Vertical CO surfaces as a probe for protoplanetary disk mass and carbon depletion

Abstract: As the sample of mid-inclination disks with measured CO emission surfaces grows, a fundamental unanswered question is how these vertical profiles connect to their host properties. This project aims to relate the vertical extent of protoplanetary disks as traced by $^{12}$CO $2-1$ to key stellar and physical parameters. In order to produce a result that is applicable towards an observational analysis, we benchmark our results with ALMA observations of CO emission from nineteen disks. We produce a grid of disk models using the physical-chemical code DALI, for a template T Tauri and Herbig star. Our models use an iterative solver to calculate the hydrostatic equilibrium equations and determine a physically-motivated density structure. Key stellar and disk parameters such as stellar luminosity and temperature, total disk mass, carbon abundance and critical radius are varied to determine their effect on the CO emitting surface. Each vertical profile is fitted by an exponentially tapered power-law and characterized by the $z/r$ value that represents the structure inwards of 80% of the tapering radius. The CO emission surface location is primarily determined by the disk mass ($M_d$) and the level of volatile carbon depletion. T Tauri and Herbig systems show different vertical profiles, with disks around T Tauri stars being more vertically extended. We derive a $z/r$-$M_d$ relationship, which for each stellar type has a degeneracy with the volatile carbon abundance.

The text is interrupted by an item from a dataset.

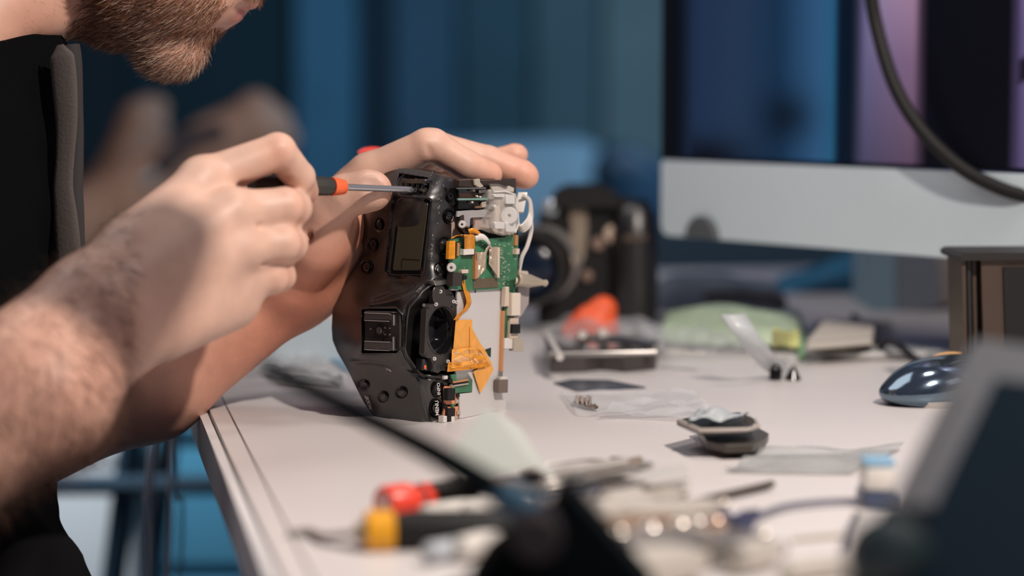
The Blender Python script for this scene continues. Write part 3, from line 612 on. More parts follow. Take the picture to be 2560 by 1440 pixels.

In order to reconcile total disk mass estimates from the characteristic $z/r$ and the values obtained based on dust continuum analysis, a volatile carbon depletion of 10-100 (with respect to the ISM) is needed for the majority of our sources. Our carbon depletion values are in agreement with previous literature estimates, highlighting the potential of this method to rapidly calculate key disk parameters.